Mwahahhaha! My calling it for Romney a few days back now doesn’t seem to be so out of touch, is it? Hehehe!

Taking into account recent history, I would still say it is still out of touch, Kerry was declared the winner by most on all the presidential debates against Bush, and he still lost as he did go to the debates also with polls already against him.

Yes. The reason that Obama supporters would be gloating as you are now if the situation were reversed is that it would be seen as putting away an already behind/defeated opponent. Romney doesn’t have that luxury right now; he still has work to do, unless you think this win totally reverses his fortunes, especially in, say, Ohio and Florida. (Admittedly, the latter isn’t a huge stretch to imagine…)

Does this mean, you think, that he’ll suddenly stop stepping on his dick?

Romney has reversed the momentum and probably won himself a couple of points in the short run but I predict this debate will have a minimal impact on the final result. As I mentioned on the other thread, this is not a debating contest and the purpose of debates is to develop themes that you can sustain through the campaign. I don’t think Romney did that tonight; if anything I think it is the “secret plans” attack by Obama which has the potential to develop some serious legs.

On thinking about it a bit more, I think Romney had a clear strategy of pivoting to the center and he did it well, sounding authoritative and intelligent. I think this should have been his strategy much earlier but better late than never.

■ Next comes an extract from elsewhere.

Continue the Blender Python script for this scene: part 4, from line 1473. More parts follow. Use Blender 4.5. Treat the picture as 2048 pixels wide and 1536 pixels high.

The problem is he is still vague about what he will actually do and Obama nailed him on that with probably his best line: about whether Romney was keeping his plans secret because they were too good. This is similar to the Etch-a-Sketch attack but it’s sharper and fresher which is why I think it will have legs. It will also hurt Romney more because his centrist pivot comes late.

Secondly I don’t think Romney really addressed the empathy issue arising from the 47% comments among other things. This may partly be because Obama didn’t attack him on it. Romney showed he is competent but did he persuade skeptical working-class Americans that he cares about them? I think this was accentuated by his hyper-active body language and debating style. There is a line between being authoritative and being obnoxious and I think Romney crossed it occasionally. This may alienate women voters in particular.

So to summarize:

  1. Romney showed he is intelligent and well-prepared.
  2. He didn’t show he cares about the average American.
  3. He left himself open to attacks as being a shifty opportunist who isn’t straight about what he plans to do.

I wouldn’t sneeze at 1 but I don’t think it was Romney’s biggest problem anyway. 2 was his biggest problem and I think 3 nicely complements that weakness. It’s all too possible to believe that the reason that Romney is shifty is because he doesn’t give a hoot for the problems of average Americans.

I know it well. In California, any family with two professional incomes and a large mortgage is going to right at the border of it.

What really irks me about the AMT (as compared to a simple deduction maximum) is that we got a lower tax bill by reducing our deductions. Because the penalty for hitting the AMT was greater than reduced taxes from the deduction. We’ve got one messed up tax code.

as I said before… unless the debates win him PA and Ohio Romney isn’t winning the election. Without one of those two states its almost impossible for him to win this race. Just dont see any debate chaning a 8-9% lead in those two states. Especially when you consider that Romney hasn’t even campaigned in PA in like 3 months.

I think the Romney campaign’s answer is they don’t need PA even if they lose Ohio. But they do need Wisconsin, and Romney’s doing worse there than he is in Ohio, so I don’t see that that helps him. Nate Silver doesn’t even include Wisconsin in his list of competitive states anymore.

As Nate points out today, just the states where Obama is ahead by 4.9% or more get him 275 EVs. That includes Ohio, NH, and Nevada in addition to 247 EVs in noncompetitive Dem states.

So Obama can take quite a hit to his lead in the polls, and still be ahead where it counts.

Man, that’s more messed up than I realized. I knew it was incomprehensible; I didn’t know there were situations where the incentives ran backwards. Crazy *and *stupid.

I note too from your link that winning debates historically hasn’t done much for presidential candidates.

Here’s a slightly confusing graphic showing the polling changes for the winning candidate (election winning, not debate winning) before and after the debate cycle, since 1960.

Had no idea Carter was sinking that fast in 1976… if the election were held 2 weeks later, Ford might have won again. Same thing with Kerry in 2004.